Angesichts der in der vergangenen Woche gestiegenen geopolitischen Risiken geraten sämtliche Aktiensektoren unter Druck. Dies, weil Anleger in sichere Anlagen flüchten. Die wachstumsstarken Sektoren, einschliesslich des Technologiesektors, waren zuletzt mit am stärksten betroffen. Doch selbst auf den jetzigen Niveaus sehen sie nicht nach Schnäppchen aus.

Während der MSCI Europe Growth Index im Jahr 2022 bisher um 12 Prozent gefallen ist, konnte sich sein Value-Pendant in etwa halten. Zudem wird der MSCI Europe Growth Index, der Unternehmen mit einem stärkeren prognostizierten Gewinnwachstum umfasst, immer noch mit einem Bewertungsaufschlag von etwa 60 Prozent gegenüber der breiten Benchmark gehandelt.  

"Die jüngste Underperformance des Wachstumssektors hat zwar zu einer gewissen Abwertung geführt, ist aber weiterhin auf der teuren Seite des fairen Wertes angesiedelt", sagen die Strategen von JP Morgan unter der Leitung von Mislav Matejka. Auf Sektorebene habe der Tech-Sektor in den letzten sechs Monaten die stärkste Abwertung erfahren, werde aber im Vergleich zu anderen Sektoren immer noch mit dem höchsten Aufschlag gegenüber seinem langfristigen Median gehandelt. 

Value schlägt Growth seit Anfang Jahr (Europa) 

Entwicklung des MSCI Euruope Growth Index (blau) und des MSCI Euruope Value Index (gelb) seit Anfang Jahr. Grafik: Google Finance 

Festzuhalten bleibt: Die Faktoren, die hinter der aktuellen Rotation von Wachstum zu Value stehen - steigende Inflation, Erwartung höherer Zinsen und Fundamentaldaten - bleiben weiter bestehen.

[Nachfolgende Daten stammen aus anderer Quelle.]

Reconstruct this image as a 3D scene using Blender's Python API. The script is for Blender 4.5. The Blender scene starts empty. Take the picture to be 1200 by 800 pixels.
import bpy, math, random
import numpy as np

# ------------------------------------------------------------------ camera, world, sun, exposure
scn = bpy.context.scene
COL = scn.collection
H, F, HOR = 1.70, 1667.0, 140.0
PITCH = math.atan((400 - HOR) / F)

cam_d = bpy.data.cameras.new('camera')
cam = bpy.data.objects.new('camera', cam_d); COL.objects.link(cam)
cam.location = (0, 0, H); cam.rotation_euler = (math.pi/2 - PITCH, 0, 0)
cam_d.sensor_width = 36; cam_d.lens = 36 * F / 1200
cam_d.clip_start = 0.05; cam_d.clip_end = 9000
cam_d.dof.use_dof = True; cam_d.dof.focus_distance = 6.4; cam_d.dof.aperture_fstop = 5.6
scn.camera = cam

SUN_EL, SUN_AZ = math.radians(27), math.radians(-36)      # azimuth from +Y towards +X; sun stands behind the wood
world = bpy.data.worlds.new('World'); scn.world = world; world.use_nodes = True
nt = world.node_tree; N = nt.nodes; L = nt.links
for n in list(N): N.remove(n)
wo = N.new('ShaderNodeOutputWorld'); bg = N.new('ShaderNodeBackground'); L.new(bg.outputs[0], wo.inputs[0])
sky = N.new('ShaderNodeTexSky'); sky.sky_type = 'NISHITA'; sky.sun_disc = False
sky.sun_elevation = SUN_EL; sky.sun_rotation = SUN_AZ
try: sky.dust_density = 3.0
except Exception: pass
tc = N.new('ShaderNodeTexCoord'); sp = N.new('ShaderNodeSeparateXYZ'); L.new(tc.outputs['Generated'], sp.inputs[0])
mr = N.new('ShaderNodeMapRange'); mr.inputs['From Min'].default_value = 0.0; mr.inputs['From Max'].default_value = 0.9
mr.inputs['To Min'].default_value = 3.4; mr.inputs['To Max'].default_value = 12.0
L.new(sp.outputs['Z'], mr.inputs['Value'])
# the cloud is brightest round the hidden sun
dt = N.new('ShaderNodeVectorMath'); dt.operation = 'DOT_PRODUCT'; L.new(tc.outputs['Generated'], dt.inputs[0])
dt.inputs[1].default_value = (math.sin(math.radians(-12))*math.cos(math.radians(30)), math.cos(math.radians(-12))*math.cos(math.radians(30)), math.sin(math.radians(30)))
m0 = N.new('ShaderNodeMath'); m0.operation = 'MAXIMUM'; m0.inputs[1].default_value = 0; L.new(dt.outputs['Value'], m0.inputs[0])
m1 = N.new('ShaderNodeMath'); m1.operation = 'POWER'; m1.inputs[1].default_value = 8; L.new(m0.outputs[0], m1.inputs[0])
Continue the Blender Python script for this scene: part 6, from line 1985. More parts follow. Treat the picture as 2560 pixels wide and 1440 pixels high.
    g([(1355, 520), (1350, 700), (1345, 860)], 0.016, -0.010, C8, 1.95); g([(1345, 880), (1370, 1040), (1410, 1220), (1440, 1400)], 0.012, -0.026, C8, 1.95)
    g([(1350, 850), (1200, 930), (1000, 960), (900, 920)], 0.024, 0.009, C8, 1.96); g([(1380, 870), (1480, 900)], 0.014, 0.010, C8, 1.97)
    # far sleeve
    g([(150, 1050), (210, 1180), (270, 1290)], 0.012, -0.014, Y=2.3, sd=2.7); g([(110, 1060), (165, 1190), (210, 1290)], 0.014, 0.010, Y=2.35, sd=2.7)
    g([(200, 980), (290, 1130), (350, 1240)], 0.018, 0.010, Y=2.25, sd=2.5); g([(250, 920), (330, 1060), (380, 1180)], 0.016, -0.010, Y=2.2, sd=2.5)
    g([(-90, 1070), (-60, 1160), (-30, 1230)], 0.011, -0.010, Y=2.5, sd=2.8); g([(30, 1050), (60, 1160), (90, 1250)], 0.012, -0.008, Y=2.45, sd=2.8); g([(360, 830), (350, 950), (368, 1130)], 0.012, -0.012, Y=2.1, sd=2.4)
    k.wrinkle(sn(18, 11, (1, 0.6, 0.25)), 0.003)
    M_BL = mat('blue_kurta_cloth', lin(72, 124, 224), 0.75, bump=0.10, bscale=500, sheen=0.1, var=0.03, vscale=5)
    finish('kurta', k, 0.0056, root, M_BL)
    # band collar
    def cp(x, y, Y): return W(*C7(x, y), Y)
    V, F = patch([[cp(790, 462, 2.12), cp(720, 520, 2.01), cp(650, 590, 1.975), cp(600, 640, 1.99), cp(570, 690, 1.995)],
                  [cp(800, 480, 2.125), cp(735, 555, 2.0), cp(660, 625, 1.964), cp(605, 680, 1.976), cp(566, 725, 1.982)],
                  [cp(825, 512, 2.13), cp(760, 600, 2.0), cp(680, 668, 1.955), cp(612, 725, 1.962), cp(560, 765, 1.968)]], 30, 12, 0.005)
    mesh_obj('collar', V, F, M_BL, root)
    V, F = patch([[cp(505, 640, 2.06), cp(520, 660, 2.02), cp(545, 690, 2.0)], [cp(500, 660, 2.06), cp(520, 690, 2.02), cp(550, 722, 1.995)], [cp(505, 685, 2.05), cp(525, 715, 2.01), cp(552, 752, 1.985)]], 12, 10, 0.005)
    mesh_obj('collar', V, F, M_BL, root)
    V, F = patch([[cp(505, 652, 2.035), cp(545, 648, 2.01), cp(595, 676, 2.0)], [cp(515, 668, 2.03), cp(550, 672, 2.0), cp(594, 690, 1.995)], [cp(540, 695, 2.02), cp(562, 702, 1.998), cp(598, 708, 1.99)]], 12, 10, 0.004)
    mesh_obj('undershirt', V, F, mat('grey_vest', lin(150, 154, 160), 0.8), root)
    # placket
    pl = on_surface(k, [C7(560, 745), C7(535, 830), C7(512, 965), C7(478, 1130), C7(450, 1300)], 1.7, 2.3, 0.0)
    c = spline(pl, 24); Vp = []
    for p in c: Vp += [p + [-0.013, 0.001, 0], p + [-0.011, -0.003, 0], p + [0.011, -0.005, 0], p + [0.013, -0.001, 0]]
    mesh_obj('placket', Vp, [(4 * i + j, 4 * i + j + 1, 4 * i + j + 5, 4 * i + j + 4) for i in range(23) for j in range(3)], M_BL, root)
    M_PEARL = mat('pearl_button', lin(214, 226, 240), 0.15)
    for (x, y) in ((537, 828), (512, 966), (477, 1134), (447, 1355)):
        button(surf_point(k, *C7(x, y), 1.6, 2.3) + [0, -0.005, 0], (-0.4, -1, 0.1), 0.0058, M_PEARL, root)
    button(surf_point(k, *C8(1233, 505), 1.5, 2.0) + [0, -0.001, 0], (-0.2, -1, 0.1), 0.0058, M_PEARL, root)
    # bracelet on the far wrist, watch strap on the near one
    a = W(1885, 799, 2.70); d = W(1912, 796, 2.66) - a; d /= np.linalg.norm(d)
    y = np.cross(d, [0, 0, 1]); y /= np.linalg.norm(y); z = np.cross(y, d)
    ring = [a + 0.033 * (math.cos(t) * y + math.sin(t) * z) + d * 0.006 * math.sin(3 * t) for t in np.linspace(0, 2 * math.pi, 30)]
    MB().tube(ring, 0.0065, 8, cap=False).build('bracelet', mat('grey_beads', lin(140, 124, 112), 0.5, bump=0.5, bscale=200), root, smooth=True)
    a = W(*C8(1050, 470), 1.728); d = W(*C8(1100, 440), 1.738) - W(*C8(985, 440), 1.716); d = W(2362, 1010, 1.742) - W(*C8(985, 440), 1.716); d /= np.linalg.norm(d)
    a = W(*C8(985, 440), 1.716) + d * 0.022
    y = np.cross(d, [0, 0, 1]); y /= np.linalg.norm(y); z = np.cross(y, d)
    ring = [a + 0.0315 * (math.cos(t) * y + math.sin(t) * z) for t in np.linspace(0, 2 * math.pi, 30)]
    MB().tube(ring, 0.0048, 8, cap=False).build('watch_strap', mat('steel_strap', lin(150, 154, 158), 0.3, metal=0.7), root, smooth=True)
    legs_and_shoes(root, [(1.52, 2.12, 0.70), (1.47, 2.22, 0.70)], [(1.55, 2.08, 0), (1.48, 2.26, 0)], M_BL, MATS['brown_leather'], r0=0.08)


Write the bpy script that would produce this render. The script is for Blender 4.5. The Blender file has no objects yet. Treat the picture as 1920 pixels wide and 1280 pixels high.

Und wenn überhaupt, hat diese Gewinnsaison die Argumente für günstigere Aktien nur noch verstärkt. 

Laut den Strategen von Morgan Stanley, darunter Ross MacDonald, war die Bandbreite der Gewinnsteigerungen bei Value-Aktien mit 35 Prozent weitaus höher als bei Growth-Aktien mit 16 Prozent, wobei die Gewinnrevisionen "entscheidend zugunsten von Value-Aktien ausgefallen sind".

Da sowohl die Erträge als auch die Anleiherenditen gegen sie sprechen, könnte sich die Underperformance von Wachstums-Aktien fortsetzen. MacDonald zufolge hat der Anstieg der nominalen und realen Renditen wohl die Schwelle der Bewertungsempfindlichkeit der Marktteilnehmer angehoben.

Selbst ein Höchststand der Inflation ist nach Ansicht von Matejka von JP Morgan möglicherweise kein guter Grund, Wachstumsaktien über einen "kurzfristigen taktischen Aufschwung" hinaus neu zu bewerten. Er glaubt, dass die realen Renditen auf mehr als 1 Prozent steigen könnten, wenn die Inflation zurückgeht und die Anleiherenditen im Gleichschritt steigen. Dies könnte sich stark auf die Bewertungen von Technologiewerten auswirken, die sehr empfindlich auf reale Renditen reagieren.

"Wir glauben, dass die Anleiherenditen im Laufe des Jahres weiter ansteigen werden", so Matejka. Die Fixed-Income-Strategen von JP Morgan erwarten, dass die 10-jährige US-Rendite bis zum Jahresende 2,35 Prozent erreichen werde. Für das deutsche Pendant erwarten sie im gleichen Zeitraum eine Rendite von 0,5 Prozent.